7. The method of claim 6, wherein the calculating step is repeated three times.

8. The method of claim 1, further comprising the step of displaying blank characters on the display device if the psn data is not a static psn or a slowly updated psn.

9. The method of claim 8, wherein the blank characters are a plurality of spaces.

10. The method of claim 8, further comprising the step of storing the psn data for later use.

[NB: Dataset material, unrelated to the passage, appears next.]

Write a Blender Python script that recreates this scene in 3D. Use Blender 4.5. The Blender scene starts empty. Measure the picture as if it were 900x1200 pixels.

11. A method for filtering program service name (“PSN”) data, the method comprising the steps of:

receiving a signal from a wireless source, the signal having psn data and being a first psn;

determining if the first psn is a static psn by determining if the amount of time needed to receive the first psn from the wireless source is greater than a threshold time;

displaying the psn data on the display device if the amount of time need to receive the first psn from the wireless source is greater than a threshold time

determining if the first psn is a slowly updated psn by receiving a new psn and determining if the new psn is the same as the first psn for a period exceeding a validation time; and

displaying the psn data on the display device if the new psn is the same as the first psn for a period exceeding a validation time.

12. The method of claim 11, wherein the validation time is about 6 seconds.

13. A system for filtering program service Name (“PSN”) data, the system comprising:

a processor;

an antenna in communication with the processor;

a display device in communication with the processor; and

a memory unit in communication with the processor, wherein the memory unit contains instructions executable by the processor to configure the processor to receive a signal having psn data from a wireless source via the antenna, to determine if the psn data is a dynamic psn, a static psn or a slowly updated psn, and to not display the psn data on the display device, if the psn data is a dynamic psn and to display the psn data on the display device if the psn data is a static psn or a slowly updated psn.

14. The system of claim 13, wherein the system is a distributed system.

15. The system of claim 13, wherein the system is installed in an automobile.

16. The system of claim 13, wherein the instructions further configure the processor to receive a first psn from the wireless source, to determine the amount of time needed to receive the first psn from the wireless source, and to not display the psn data on the display device if the amount of time needed to receive the first psn from the wireless source is less than a threshold time, and to display the psn data on the display device if the amount of time needed to receive the first psn from the wireless source is greater than the threshold time.

17. The system of claim 16, wherein the threshold time is about 2.5 seconds.

18. The system of claim 16, wherein the instruction further configure the processor to receive a new psn message, determine if the new psn message is the same as the first psn, and display the psn data on the display device if the new psn message is the same as the first psn message for a period exceeding a validation time.

19. The system of claim 18, wherein the validation time is about 6 seconds.

20. The system of claim 13, wherein the instructions further configure the processor to receive a new psn, determine if the new psn is the same as a previously collected psn, calculate the time difference between receiving the new psn and the previously collected psn if the new psn is not the same as the previously collected psn, and display the psn data on the display device if the time difference between receiving the new psn and the previously collected psn is less than a psn change time threshold.

21. The system of claim 20, wherein the psn time change threshold is about 6 seconds.

22. The system of claim 20, wherein the instructions further configure the processor to repeat calculating the time difference between receiving the new psn and the previously collected psn if the new psn is not the same as the previously collected psn to prevent a false positive error from occurring.

23. The system of claim 13, wherein the instructions configure the processor to display blank characters on the display device if the psn data is not a static psn or a slowly updated psn.

24. The system of claim 23, wherein the blank characters are a plurality of spaces.